Já há mais de três décadas que a UNESCO alerta para o facto de já não bastar a aprendizagem do ‘ler, escrever e contar’ para se ser alfabetizado. De resto, já não basta uma mera alfabetização mediática (que permanece, de resto, como uma tarefa educativa de primeira grandeza). A migração para o digital, os novos media e a comunicação em rede estão a criar um ecossistema de características novas, que supõem igualmente novas competências.
Seria dramático que as políticas públicas, nesta matéria, se centrassem no acesso e destreza no uso das tecnologias. Sendo certo que se torna imprescindível dominar as ferramentas básicas e delas saber tirar proveito, esquece-se frequentemente que este é um requisito necessário, mas muito insuficiente. O que se passa com o eficaz e simpático Google, usado como se fosse um motor de pesquisa neutro, é bem o exemplo de uma ingenuidade e analfabetismo de consequências preocupantes.
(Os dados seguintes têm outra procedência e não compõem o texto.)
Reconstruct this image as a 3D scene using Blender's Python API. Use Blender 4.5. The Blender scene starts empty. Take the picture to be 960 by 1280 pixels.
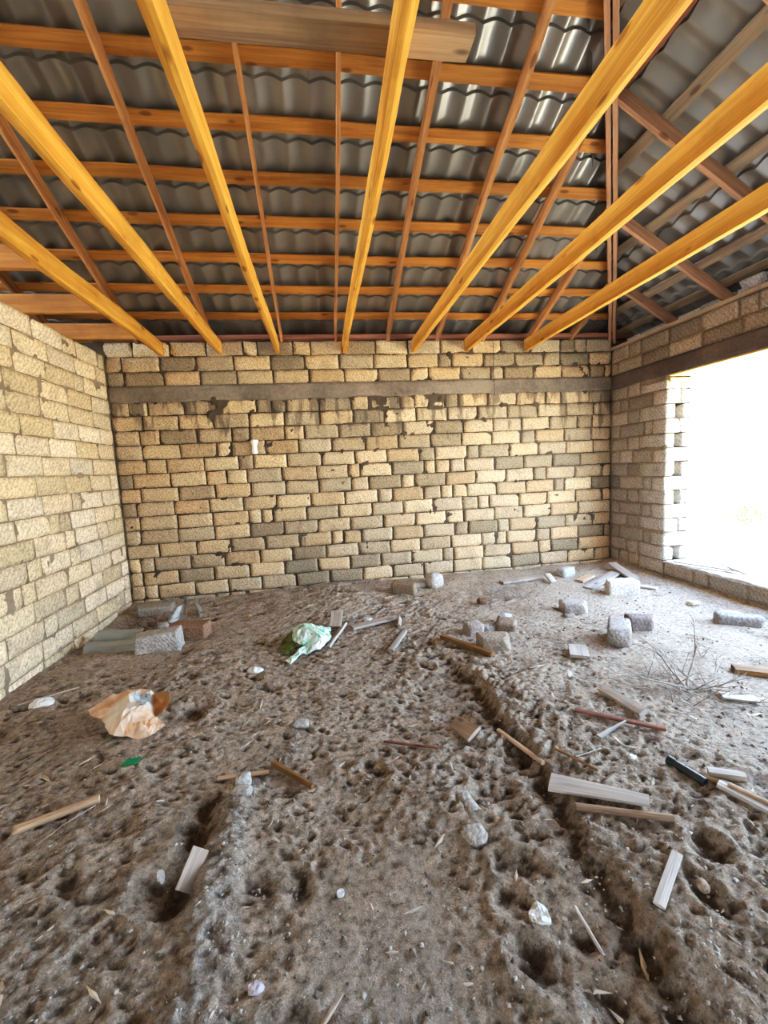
import bpy, bmesh, math, random
import numpy as np
from mathutils import Vector, Matrix
random.seed(7)
C = bpy.context.scene.collection
rad = math.radians

# ------------------------------------------------------------------ numpy noise
def _hash(ix, iy, iz, seed):
    h = (ix.astype(np.int64)*374761393 + iy.astype(np.int64)*668265263 + iz.astype(np.int64)*2147483647 + seed*974634777) & 0xffffffff
    h = ((h ^ (h >> 13))*1274126177) & 0xffffffff
    h = h ^ (h >> 16)
    return (h & 0xffffff)/float(0xffffff)*2-1
def vnoise(x, y, z=None, seed=0):
    x = np.asarray(x, float); y = np.asarray(y, float)
    z = np.zeros_like(x) if z is None else np.asarray(z, float)
    fx, fy, fz = np.floor(x), np.floor(y), np.floor(z)
    dx, dy, dz = x-fx, y-fy, z-fz
    s = lambda t: t*t*t*(t*(t*6-15)+10)
    u, v, w = s(dx), s(dy), s(dz)
    r = 0
    for a in (0, 1):
        for b in (0, 1):
            for c in (0, 1):
                wt = (u if a else 1-u)*(v if b else 1-v)*(w if c else 1-w)
                r = r + wt*_hash(fx+a, fy+b, fz+c, seed)
    return r
def fbm(x, y, z=None, seed=0, oct=4, gain=.5):
    r = 0; a = 1; f = 1
    for o in range(oct):
        r = r + a*vnoise(x*f, y*f, None if z is None else z*f, seed+o*17); a *= gain; f *= 2.03
    return r
def sstep(a, b, x):
    t = np.clip((x-a)/(b-a), 0, 1); return t*t*(3-2*t)

# ------------------------------------------------------------------ materials
def newmat(name):
    m = bpy.data.materials.new(name); m.use_nodes = True
    nt = m.node_tree; nt.nodes.clear()
    out = nt.nodes.new('ShaderNodeOutputMaterial'); b = nt.nodes.new('ShaderNodeBsdfPrincipled')
    nt.links.new(b.outputs[0], out.inputs[0])
    return m, nt, b
class N:
    def __init__(s, nt): s.nt = nt
    def n(s, t, **k):
        x = s.nt.nodes.new('ShaderNode'+t)
        for a, v in k.items(): setattr(x, a, v)
        return x
    def l(s, a, b): s.nt.links.new(a, b)
    def tc(s, out='Object', scale=(1, 1, 1)):
        t = s.n('TexCoord'); m = s.n('Mapping'); m.inputs['Scale'].default_value = scale
        s.l(t.outputs[out], m.inputs[0]); return m.outputs[0]
    def noise(s, vec, scale, detail=4, rough=.5, dist=0):
        x = s.n('TexNoise'); x.inputs['Scale'].default_value = scale; x.inputs['Detail'].default_value = detail
        x.inputs['Roughness'].default_value = rough; x.inputs['Distortion'].default_value = dist
        s.l(vec, x.inputs['Vector']); return x.outputs['Fac']
    def vor(s, vec, scale, feat='F1'):
        x = s.n('TexVoronoi', feature=feat); x.inputs['Scale'].default_value = scale
        s.l(vec, x.inputs['Vector']); return x.outputs['Distance']
    def ramp(s, fac, pts):
        x = s.n('ValToRGB'); e = x.color_ramp.elements
        while len(e) < len(pts): e.new(.5)
        for i, (p, c) in enumerate(pts):
            e[i].position = p; e[i].color = (c[0], c[1], c[2], 1) if hasattr(c, '__len__') else (c, c, c, 1)
        s.l(fac, x.inputs[0]); return x.outputs[0]
    def mix(s, fac, a, b, mode='MIX'):
        x = s.n('Mix', data_type='RGBA', blend_type=mode)
        for i, v in ((0, fac), (6, a), (7, b)):
            if isinstance(v, (int, float)): x.inputs[i].default_value = v
            elif isinstance(v, tuple): x.inputs[i].default_value = (*v, 1)
            else: s.l(v, x.inputs[i])
        return x.outputs[2]
    def math(s, op, a, b=0.0, c=None):
        x = s.n('Math', operation=op)
        for i, v in enumerate((a, b) if c is None else (a, b, c)):
            if isinstance(v, (int, float)): x.inputs[i].default_value = v
            else: s.l(v, x.inputs[i])
        return x.outputs[0]
    def bump(s, h, strength, dist, bsdf, prev=None):
        x = s.n('Bump'); x.inputs['Strength'].default_value = strength; x.inputs['Distance'].default_value = dist
        s.l(h, x.inputs['Height'])
        if prev is not None: s.l(prev, x.inputs['Normal'])
        s.l(x.outputs[0], bsdf.inputs['Normal']); return x.outputs[0]
    def attr(s, name):
        x = s.n('Attribute'); x.attribute_name = name; return x

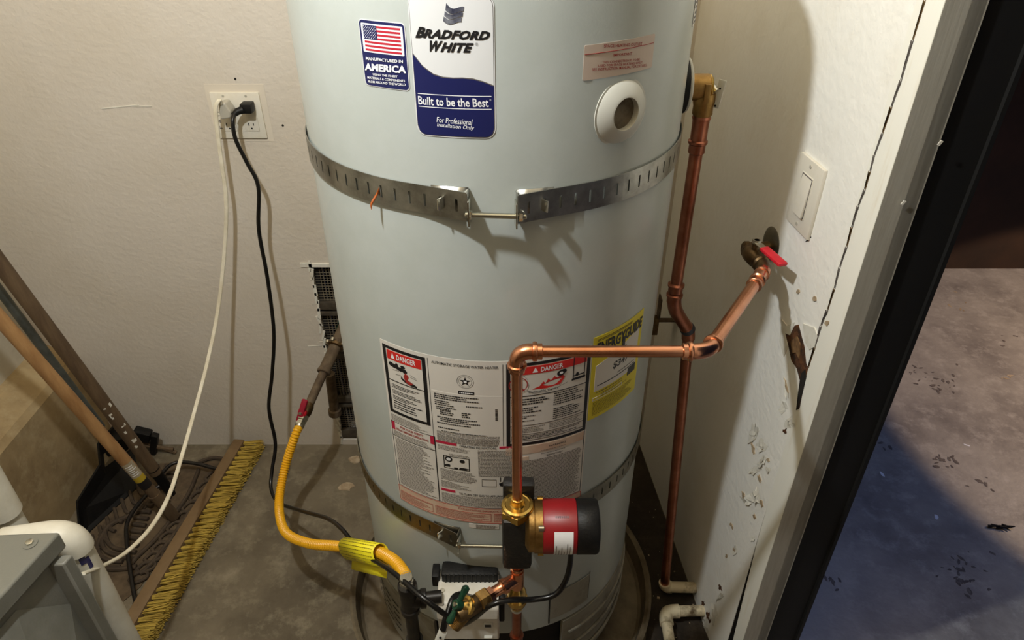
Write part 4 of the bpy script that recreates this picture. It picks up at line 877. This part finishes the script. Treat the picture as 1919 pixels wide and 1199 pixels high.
# black cord and plug
pkb = at(458, 203, Y=1.612)
bc = thing('black_power_cord', 'black power cord from the right outlet down to the pump', 'cord', pkb)
MB().box(pkb+Vector((.006, .004, .001)), (.026, .030, .022), None, .004).build('plug', m_blk, bc)
b = MB(); b.tube([pkb+Vector((-.002, -.008, -.001)), pkb+Vector((-.012, -.014, -.003)), pkb+Vector((-.022, -.020, -.010))], [.009, .008, .0055], 12); b.build('strain_relief', m_blk, bc)
pts = [(pkb+Vector((-.018, -.018, -.007))), at(436, 228, Y=1.58), at(442, 262, Y=1.572), at(463, 305, Y=1.57), at(484, 350, Y=1.565), at(485, 430, Y=1.555), at(501, 520, Y=1.54), at(513, 620, Y=1.52), at(510, 700, Y=1.50), at(504, 765, Y=1.47), at(516, 830, Y=1.44), at(510, 880, Y=1.40), at(508, 915, Y=1.36), at(522, 941, Y=1.30), at(565, 957, Y=1.20), at(615, 972, Y=1.10), at(645, 996, Y=1.015), at(672, 1033, Y=.935), at(705, 1051, Y=.86), at(740, 1075, Y=.79), at(790, 1118, Y=.73), at(838, 1154, Y=.715), at(862, 1170, Y=.725), at(888, 1158, Y=.712), at(917, 1135, Y=.698), at(955, 1124, Y=.705), at(1000, 1123, Y=.715), at(1040, 1114, Y=.72), at(1061, 1085, Y=.73), at(1069, 1050, Y=.745), at(1069, 1020, Y=.750)]
b = MB().tube(smooth_path(pts, 8), .0048, 12); b.build('cable', m_cord, bc)
# white cord
pkw = at(424, 203, Y=1.610)
wcd = thing('white_power_cord', 'white flat power cord from the left outlet to the grey housing', 'cord', pkw)
b = MB(); b.prism([(-.012, -.020), (.010, -.016), (.014, -.002), (.004, .018), (-.010, .016), (-.014, 0)], pkw+Vector((0, -.014, -.002)), (1, 0, 0), (0, 0, 1), -.034); q = b.build('plug', m_grey, wcd, False); z_ = q.modifiers.new('bevel', 'BEVEL'); z_.width = .003; z_.segments = 2
pts = [pkw+Vector((-.004, -.014, .014)), at(411, 188, Y=1.590), at(404, 205, Y=1.585), at(408, 250, Y=1.583), at(416, 310, Y=1.580), at(424, 380, Y=1.575), at(420, 480, Y=1.56), at(407, 590, Y=1.52), at(386, 690, Y=1.44), at(362, 780, Y=1.34), at(342, 850, Y=1.24), at(318, 925, Y=1.12), at(285, 985, Y=1.00), at(240, 1032, Y=.90), at(195, 1059, Y=.82), at(155, 1075, Y=.752)]
sp2 = smooth_path(pts, 8); b = MB()
for s in (-.0024, 0, .0024): b.tube([p + Vector((s, 0, 0)) for p in sp2], .0026, 8)
b.build('flat_cable', m_wcord, wcd)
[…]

De resto, raramente nos perguntamos se a parafernália de dispositivos e a abundância de informações nos estão a permitir comunicar melhor uns com os outros. Essa é, afinal, a grande pedra de toque da qualidade do mundo que habitamos e que construímos.
Jogando com dimensões tão centrais e decisivas da vida individual e colectiva, a alfabetização para este mundo do digital mereceria um verdadeiro ‘choque cívico’ , com o qual os candidatos presidenciais se comprometessem, dentro da sua esfera de competências.’